I hear you ask, ‘So where’s the irony?’ First there is the wholly conventional irony that all but one of that self-congratulatory but self-delusional P&R Committee (Deputies Ferbrache, Soulsby, Le Tocq and Mahoney) have joined the club of political has-beens, albeit for various reasons that reflect better on some than on others. Hence the absence now of any collective mea culpa. But the irony of ironies, the irony that is both sweet and bitter, is that Deputy Helyar, the principal wielder of P&R’s 2021 wrecking-ball, is now the president of STSB, charged with keeping our ageing and under-invested lifeline ports running.

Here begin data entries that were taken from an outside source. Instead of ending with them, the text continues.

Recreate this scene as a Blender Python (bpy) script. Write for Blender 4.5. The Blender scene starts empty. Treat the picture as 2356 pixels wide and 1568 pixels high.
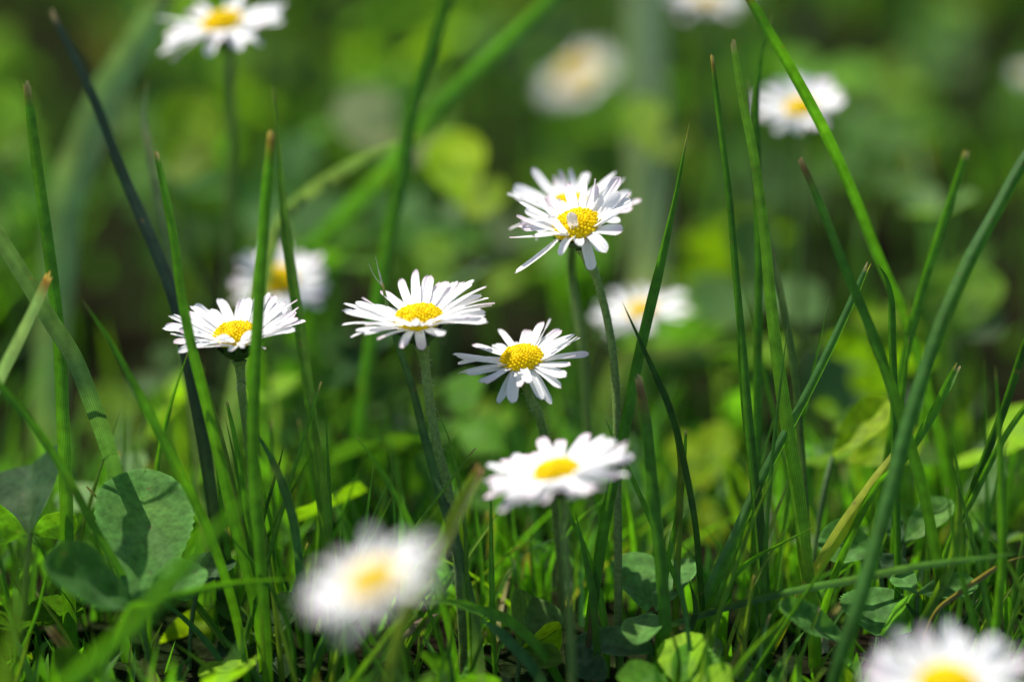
import bpy, math, random
import numpy as np
from mathutils import Vector, Matrix, noise

R = math.radians
random.seed(7)
rng = np.random.default_rng(7)
scene = bpy.context.scene
COL = scene.collection

# ------------------------------------------------------------------ camera
CAM_H, PITCH, LENS, FOCUS = 0.160, 16.0, 85.0, 0.394
cd = bpy.data.cameras.new("camera")
cam = bpy.data.objects.new("camera", cd)
COL.objects.link(cam)
cam.location = (0, 0, CAM_H)
cam.rotation_euler = (R(90 - PITCH), 0, 0)
cd.lens, cd.sensor_width = LENS, 36.0
cd.clip_start, cd.clip_end = 0.01, 500
cd.dof.use_dof = True
cd.dof.focus_distance = FOCUS
cd.dof.aperture_fstop = 4.9
cd.dof.aperture_blades = 0
scene.camera = cam

# ------------------------------------------------------------------ light
SUN_EL, SUN_AZ = 61.0, -52.0          # azimuth: degrees from straight ahead (+Y), negative = to the left
w = bpy.data.worlds.new("World")
scene.world = w
w.use_nodes = True
wn = w.node_tree.nodes
sky = wn.new("ShaderNodeTexSky")
sky.sky_type = 'NISHITA'
sky.sun_disc = False
sky.sun_elevation = R(SUN_EL)
sky.sun_rotation = R(SUN_AZ)
w.node_tree.links.new(sky.outputs[0], wn["Background"].inputs[0])
wn["Background"].inputs[1].default_value = 0.09
sd = bpy.data.lights.new("sun", 'SUN')
sd.energy, sd.angle, sd.color = 4.6, R(0.55), (1.0, 0.95, 0.86)
sun = bpy.data.objects.new("sun", sd)
COL.objects.link(sun)
sv = Vector((math.sin(R(SUN_AZ)) * math.cos(R(SUN_EL)), math.cos(R(SUN_AZ)) * math.cos(R(SUN_EL)), math.sin(R(SUN_EL))))
sun.rotation_euler = sv.to_track_quat('Z', 'Y').to_euler()
sun.location = sv * 3
scene.view_settings.view_transform = 'Standard'
scene.view_settings.look = 'None'
scene.view_settings.exposure = 0.80
scene.view_settings.gamma = 1
scene.cycles.use_denoising = True
scene.cycles.max_bounces = 10
scene.cycles.diffuse_bounces = 4
scene.cycles.transmission_bounces = 6
scene.cycles.sample_clamp_indirect = 6

# ------------------------------------------------------------------ pixel + depth -> point
VW, VH = 2356.0, 1568.0
FWD = Vector((0, math.cos(R(PITCH)), -math.sin(R(PITCH))))
UPV = Vector((0, math.sin(R(PITCH)), math.cos(R(PITCH))))
RGT = Vector((1, 0, 0))
CAMP = Vector((0, 0, CAM_H))
def mm(d):                      # metres per reference pixel at depth d
    return 36.0 / LENS * d / VW
def P(x, y, d):
    return CAMP + FWD * d + RGT * ((x - VW / 2) * mm(d)) + UPV * ((VH / 2 - y) * mm(d))
def facing(e, r):               # a normal raised e degrees to the viewer, its right side lifted r degrees
    e, r = R(e), R(r)
    return (RGT * (-math.sin(r)) + UPV * math.cos(r)) * math.cos(e) - FWD * math.sin(e)

# ------------------------------------------------------------------ materials
def new_mat(name):
    m = bpy.data.materials.new(name)
    m.use_nodes = True
    nt = m.node_tree
    for n in list(nt.nodes):
        nt.nodes.remove(n)
    return m, nt, nt.nodes, nt.links
def N(nodes, typ, **kw):
    n = nodes.new(typ)
    for k, v in kw.items():
        setattr(n, k, v)
    return n
def mixcol(nodes, links, blend, fac, a, b):
    n = N(nodes, "ShaderNodeMix", data_type='RGBA', blend_type=blend)
    for sock, v in ((n.inputs[0], fac), (n.inputs[6], a), (n.inputs[7], b)):
        if hasattr(v, "is_linked") or hasattr(v, "links"):
            links.new(v, sock)
        else:
            sock.default_value = v
    return n.outputs[2]

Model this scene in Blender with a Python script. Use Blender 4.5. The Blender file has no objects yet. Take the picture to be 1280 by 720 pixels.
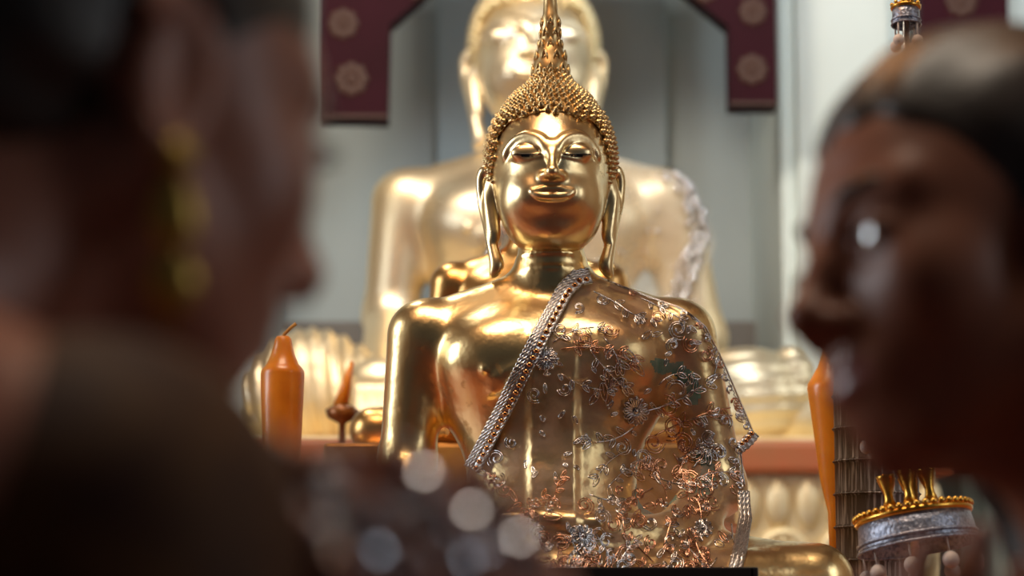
import bpy, bmesh, math, random
import numpy as np
from mathutils import Vector, Matrix, Quaternion
from mathutils.bvhtree import BVHTree
random.seed(7); RNG = np.random.default_rng(7)
PI = math.pi
scn = bpy.context.scene
COL = scn.collection

# ------------------------------------------------------------------ camera
FPX = 1280 / 36 * 85
PITCH = math.radians(8); CP, SP = math.cos(PITCH), math.sin(PITCH)
CAMZ = 0.85
def at(px, py, Y):
    u, v = (px - 640) / FPX, (360 - py) / FPX
    k = Y / (CP - v * SP)
    return Vector((u * k, Y, CAMZ + (SP + v * CP) * k))
cd = bpy.data.cameras.new('camera'); cam = bpy.data.objects.new('camera', cd); COL.objects.link(cam)
cam.location = (0, 0, CAMZ); cam.rotation_euler = (PI / 2 + PITCH, 0, 0)
cd.lens = 85; cd.sensor_width = 36; cd.clip_start = 0.05; cd.clip_end = 60
cd.dof.use_dof = True; cd.dof.focus_distance = 2.95; cd.dof.aperture_fstop = 4.2
scn.camera = cam
scn.view_settings.view_transform = 'Standard'; scn.view_settings.look = 'None'
scn.view_settings.gamma = 1; scn.view_settings.use_curve_mapping = False
scn.view_settings.exposure = 0.0
scn.cycles.use_denoising = True
scn.cycles.max_bounces = 8; scn.cycles.transparent_max_bounces = 24
scn.cycles.sample_clamp_indirect = 6.0

# ------------------------------------------------------------------ materials
def mat(name, col, rough=0.5, metal=0.0, col2=None, nscale=20, bump=0.0, bscale=60, rough2=None, spec=0.5,
        emit=None, estr=0, sss=0, trans=0, coat=0, sheen=0, detail=4, thr=(0.35, 0.65), dist=0.0015):
    m = bpy.data.materials.new(name); m.use_nodes = True
    nt = m.node_tree; b = nt.nodes['Principled BSDF']; N = nt.nodes.new; L = nt.links.new
    b.inputs['Base Color'].default_value = (*col, 1); b.inputs['Roughness'].default_value = rough
    b.inputs['Metallic'].default_value = metal; b.inputs['Specular IOR Level'].default_value = spec
    b.inputs['Coat Weight'].default_value = coat; b.inputs['Sheen Weight'].default_value = sheen
    b.inputs['Transmission Weight'].default_value = trans
    if sss:
        b.inputs['Subsurface Weight'].default_value = sss
        b.inputs['Subsurface Radius'].default_value = (0.02, 0.008, 0.004); b.inputs['Subsurface Scale'].default_value = 0.6
    if emit: b.inputs['Emission Color'].default_value = (*emit, 1); b.inputs['Emission Strength'].default_value = estr
    tc = N('ShaderNodeTexCoord')
    if col2 is not None:
        n = N('ShaderNodeTexNoise'); n.inputs['Scale'].default_value = nscale; n.inputs['Detail'].default_value = detail
        L(tc.outputs['Object'], n.inputs['Vector'])
        r = N('ShaderNodeValToRGB'); r.color_ramp.elements[0].position = thr[0]; r.color_ramp.elements[1].position = thr[1]
        r.color_ramp.elements[0].color = (*col2, 1); r.color_ramp.elements[1].color = (*col, 1)
        L(n.outputs['Fac'], r.inputs['Fac']); L(r.outputs['Color'], b.inputs['Base Color'])
        if rough2 is not None:
            mr = N('ShaderNodeMapRange'); mr.inputs['From Min'].default_value = thr[0]; mr.inputs['From Max'].default_value = thr[1]
            mr.inputs['To Min'].default_value = rough2; mr.inputs['To Max'].default_value = rough
            L(n.outputs['Fac'], mr.inputs['Value']); L(mr.outputs['Result'], b.inputs['Roughness'])
    if bump:
        n2 = N('ShaderNodeTexNoise'); n2.inputs['Scale'].default_value = bscale; n2.inputs['Detail'].default_value = 3
        L(tc.outputs['Object'], n2.inputs['Vector'])
        bp = N('ShaderNodeBump'); bp.inputs['Strength'].default_value = bump; bp.inputs['Distance'].default_value = dist
        L(n2.outputs['Fac'], bp.inputs['Height']); L(bp.outputs['Normal'], b.inputs['Normal'])
    return m
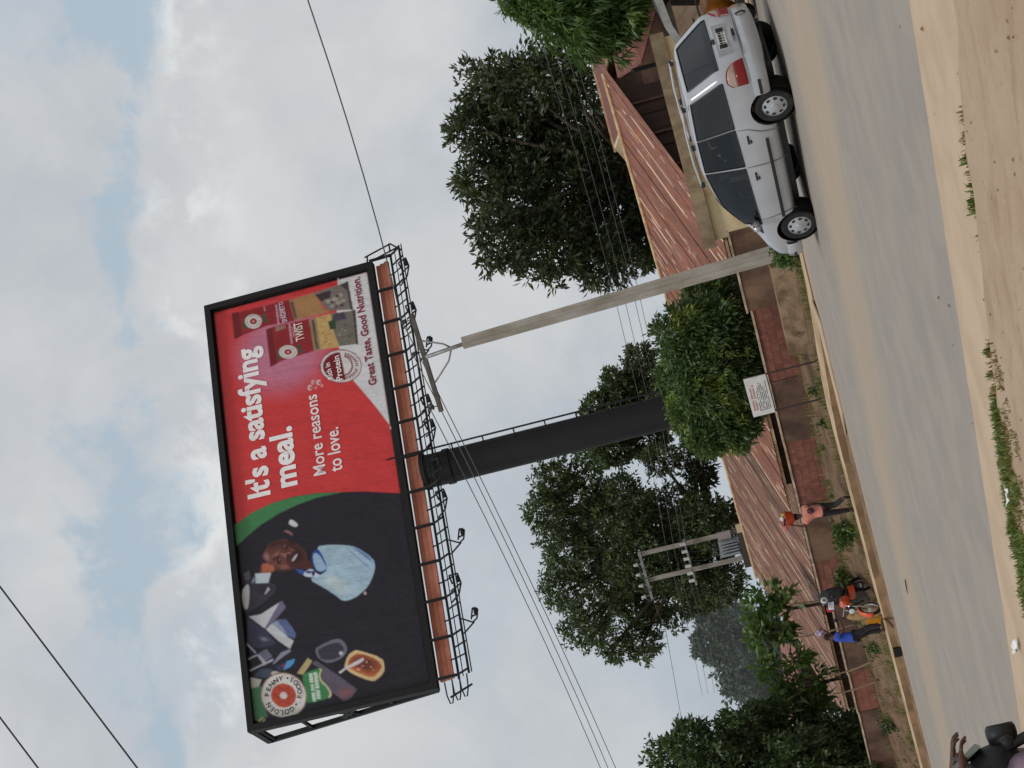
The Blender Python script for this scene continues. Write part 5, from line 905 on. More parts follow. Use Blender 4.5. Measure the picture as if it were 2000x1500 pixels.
((62,62,76),[(-5.84,0.61),(-5.79,0.59),(-5.74,0.41),(-5.69,0.09),(-5.71,-0.12),(-5.78,-0.2),(-5.87,-0.26),(-5.99,-0.28),(-6.1,-0.23),(-6.2,-0.11),(-6.24,0.09),(-6.21,0.37),(-6.12,0.54),(-5.95,0.6)]),
((200,200,210),[(-6.11,-0.23),(-6.15,-0.22),(-6.16,-0.18),(-6.15,-0.14),(-6.12,-0.11),(-6.08,-0.1),(-6.04,-0.12),(-6.02,-0.15),(-6.04,-0.2),(-6.07,-0.23)]),
((226,198,150),[(-6.44,-0.27),(-6.3,-0.34),(-6.2,-0.43),(-6.14,-0.55),(-6.11,-0.65),(-6.12,-0.73),(-6.24,-0.96),(-6.46,-1.35),(-6.65,-1.55),(-6.8,-1.57),(-6.92,-1.56),(-7.02,-1.54),(-7.12,-1.46),(-7.21,-1.32),(-7.26,-1.2),(-7.26,-1.1),(-7.18,-0.92),(-7.02,-0.67),(-6.87,-0.47),(-6.72,-0.32),(-6.61,-0.24),(-6.54,-0.23)]),
((196,110,62),[(-6.4,-0.41),(-6.32,-0.49),(-6.26,-0.59),(-6.22,-0.7),(-6.31,-0.93),(-6.52,-1.26),(-6.72,-1.43),(-6.9,-1.42),(-7.03,-1.34),(-7.13,-1.18),(-7.09,-0.98),(-6.92,-0.72),(-6.78,-0.52),(-6.65,-0.39),(-6.55,-0.34),(-6.48,-0.36)]),
((170,92,57),[(-6.35,-0.44),(-6.27,-0.61),(-6.29,-0.81),(-6.38,-1.04),(-6.49,-1.22),(-6.62,-1.36),(-6.75,-1.45),(-6.87,-1.48),(-6.98,-1.39),(-7.05,-1.17),(-7.01,-0.97),(-6.86,-0.78),(-6.73,-0.62),(-6.63,-0.5),(-6.53,-0.41),(-6.43,-0.37)]),
((150,81,54),[(-6.4,-0.53),(-6.34,-0.66),(-6.35,-0.83),(-6.43,-1.01),(-6.52,-1.16),(-6.62,-1.28),(-6.73,-1.35),(-6.83,-1.37),(-6.91,-1.3),(-6.97,-1.12),(-6.94,-0.96),(-6.82,-0.8),(-6.71,-0.68),(-6.63,-0.58),(-6.55,-0.51),(-6.47,-0.48)]),
((130,69,51),[(-6.46,-0.62),(-6.42,-0.72),(-6.42,-0.85),(-6.48,-0.99),(-6.55,-1.1),(-6.63,-1.19),(-6.71,-1.24),(-6.78,-1.27),(-6.85,-1.21),(-6.89,-1.07),(-6.87,-0.95),(-6.78,-0.83),(-6.7,-0.73),(-6.63,-0.66),(-6.57,-0.61),(-6.51,-0.58)]),
((110,58,48),[(-6.52,-0.71),(-6.49,-0.78),(-6.49,-0.87),(-6.53,-0.97),(-6.58,-1.04),(-6.63,-1.1),(-6.69,-1.14),(-6.74,-1.16),(-6.78,-1.12),(-6.82,-1.02),(-6.8,-0.94),(-6.73,-0.86),(-6.68,-0.79),(-6.64,-0.74),(-6.59,-0.7),(-6.55,-0.68)]),
((90,44,40),[(-6.61,-1.14),(-6.63,-1.11),(-6.62,-1.06),(-6.59,-1.03),(-6.56,-1.03),(-6.55,-1.07),(-6.57,-1.12)]),
((206,150,110),[(-6.77,-0.84),(-6.79,-0.82),(-6.79,-0.79),(-6.76,-0.77),(-6.73,-0.78),(-6.72,-0.8),(-6.73,-0.83)]),
((90,44,40),[(-6.69,-0.85),(-6.7,-0.83),(-6.7,-0.8),(-6.68,-0.78),(-6.66,-0.78),(-6.65,-0.81),(-6.66,-0.84)]),
((220,190,160),[(-6.61,-1.03),(-6.62,-1.01),(-6.62,-0.98),(-6.6,-0.96),(-6.57,-0.96),(-6.57,-0.99),(-6.58,-1.02)]),
((220,190,160),[(-6.79,-1.15),(-6.81,-1.13),(-6.81,-1.1),(-6.78,-1.08),(-6.76,-1.08),(-6.76,-1.11),(-6.77,-1.14)]),
((90,44,40),[(-6.77,-0.88),(-6.79,-0.86),(-6.79,-0.82),(-6.76,-0.8),(-6.74,-0.8),(-6.72,-0.83),(-6.74,-0.87)]),
((206,150,110),[(-6.7,-0.9),(-6.72,-0.88),(-6.71,-0.83),(-6.68,-0.8),(-6.66,-0.8),(-6.66,-0.84),(-6.68,-0.89)]),
((220,190,160),[(-6.78,-0.74),(-6.8,-0.71),(-6.8,-0.67),(-6.77,-0.63),(-6.74,-0.63),(-6.74,-0.67),(-6.75,-0.72)]),
((206,150,110),[(-6.91,-1.21),(-6.93,-1.19),(-6.93,-1.16),(-6.9,-1.14),(-6.88,-1.15),(-6.87,-1.17),(-6.88,-1.2)]),
((222,216,222),[(-6.71,-0.0),(-6.61,-0.22),(-6.46,-0.7),(-6.41,-0.89),(-6.5,-0.92),(-6.58,-0.76),(-6.68,-0.24),(-6.77,-0.06)]),
((150,120,100),[(-7.27,1.17),(-7.37,1.19),(-7.46,1.22),(-7.55,1.26),(-7.62,1.32),(-7.69,1.39),(-7.74,1.47),(-7.79,1.55),(-7.82,1.64),(-7.84,1.74),(-7.84,1.84),(-7.84,1.94),(-7.81,2.05),(-7.78,2.15),(-7.73,2.25),(-7.67,2.34),(-7.6,2.43),(-7.53,2.51),(-7.44,2.58),(-7.35,2.64),(-7.25,2.69),(-7.15,2.72),(-7.04,2.75),(-6.94,2.76),(-6.84,2.75),(-6.74,2.73),(-6.65,2.7),(-6.56,2.66),(-6.48,2.6),(-6.41,2.54),(-6.36,2.46),(-6.31,2.37),(-6.28,2.28),(-6.26,2.18),(-6.25,2.08),(-6.26,1.98),(-6.28,1.87),(-6.32,1.77),(-6.37,1.67),(-6.43,1.57),(-6.5,1.48),(-6.58,1.4),(-6.66,1.33),(-6.76,1.27),(-6.86,1.23),(-6.96,1.19),(-7.06,1.17),(-7.17,1.16)]),
((226,224,220),[(-7.26,1.21),(-7.35,1.23),(-7.44,1.26),(-7.52,1.3),(-7.59,1.35),(-7.66,1.42),(-7.71,1.49),(-7.75,1.57),(-7.78,1.66),(-7.8,1.75),(-7.8,1.85),(-7.79,1.95),(-7.77,2.04),(-7.74,2.14),(-7.7,2.23),(-7.64,2.32),(-7.58,2.41),(-7.5,2.48),(-7.42,2.55),(-7.33,2.6),(-7.24,2.65),(-7.14,2.68),(-7.04,2.71),(-6.94,2.71),(-6.85,2.71),(-6.76,2.69),(-6.67,2.66),(-6.59,2.62),(-6.51,2.57),(-6.45,2.51),(-6.39,2.43),(-6.35,2.35),(-6.32,2.26),(-6.3,2.17),(-6.3,2.07),(-6.3,1.97),(-6.32,1.87),(-6.36,1.78),(-6.4,1.68),(-6.46,1.59),(-6.53,1.51),(-6.6,1.43),(-6.68,1.37),(-6.77,1.31),(-6.87,1.27),(-6.97,1.23),(-7.06,1.21),(-7.16,1.2)]),
((196,80,60),[(-7.17,1.53),(-7.23,1.55),(-7.29,1.57),(-7.34,1.6),(-7.38,1.64),(-7.42,1.69),(-7.44,1.75),(-7.46,1.81),(-7.47,1.87),(-7.47,1.94),(-7.45,2.01),(-7.43,2.07),(-7.4,2.14),(-7.36,2.19),(-7.31,2.25),(-7.25,2.29),(-7.19,2.33),(-7.13,2.36),(-7.07,2.38),(-7.0,2.39),(-6.94,2.39),(-6.88,2.37),(-6.82,2.35),(-6.77,2.32),(-6.72,2.28),(-6.69,2.23),(-6.66,2.17),(-6.64,2.11),(-6.64,2.05),(-6.64,1.98),(-6.65,1.91),(-6.68,1.85),(-6.71,1.78),(-6.75,1.72),(-6.8,1.67),(-6.85,1.62),(-6.91,1.59),(-6.98,1.56),(-7.04,1.54),(-7.11,1.53)]),
((150,52,46),[(-7.16,1.59),(-7.19,1.81),(-7.41,1.81),(-7.23,1.98),(-7.31,2.18),(-7.1,2.13),(-6.95,2.33),(-6.92,2.11),(-6.7,2.11),(-6.88,1.94),(-6.8,1.74),(-7.01,1.79)]),
((196,84,64),[(-7.14,1.65),(-7.16,1.83),(-7.35,1.83),(-7.2,1.98),(-7.27,2.15),(-7.09,2.1),(-6.97,2.27),(-6.94,2.09),(-6.75,2.09),(-6.91,1.94),(-6.84,1.77),(-7.02,1.82)]),
((222,218,216),[(-7.09,1.84),(-7.12,1.85),(-7.15,1.87),(-7.17,1.9),(-7.17,1.93),(-7.17,1.97),(-7.15,2.01),(-7.13,2.04),(-7.09,2.07),(-7.06,2.08),(-7.02,2.08),(-6.99,2.07),(-6.96,2.05),(-6.94,2.02),(-6.93,1.99),(-6.94,1.95),(-6.95,1.91),(-6.98,1.88),(-7.01,1.85),(-7.05,1.84)]),
((196,186,130),[(-7.69,2.92),(-7.58,2.76),(-7.65,2.73),(-7.75,2.87)]),
((196,186,130),[(-7.76,2.8),(-7.67,2.69),(-7.73,2.66),(-7.8,2.77)]),
]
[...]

For all our sakes, let’s wish him good fortune, deserved or not.
I end this parliamentary sketch with some thoughts that will reinforce my reputation for contributing nothing more than drivelous trivia by way of commentary on our political scene.
I write these sketches using my desk-top computer. It is so anxious to help me that it can’t resist slipping occasionally into predicted text mode. This has its dangers, and I have to keep a watchful eye in case it gets me into inadvertent trouble. This time, I noticed that whenever I began to type ‘Deputy St Pier’, my eager-to-please computer wrote ‘Deputy Steve Pier’. I don’t know about you, but I just can’t imagine Deputy St Pier as a Steve. The very idea is preposterous. Which sent me off down one of those downright childish paths that old men are prone to stumble down, in this case one lined with examples of names that just don’t fit the person. Readers might care to amuse themselves by ambling down the same path and thinking of their own examples of names that just don’t click together. As for me, I can’t imagine our Bailiff as a Pete or our Deputy Bailiff as a Mavis. Our chief minister couldn’t possibly be a Brenda or a Beryl, and as for Rupert Inder, I can scarcely manage to type the letters.
* Shakespeare’s The Tragedy Of Julius Caesar, Act 3, Scene 1.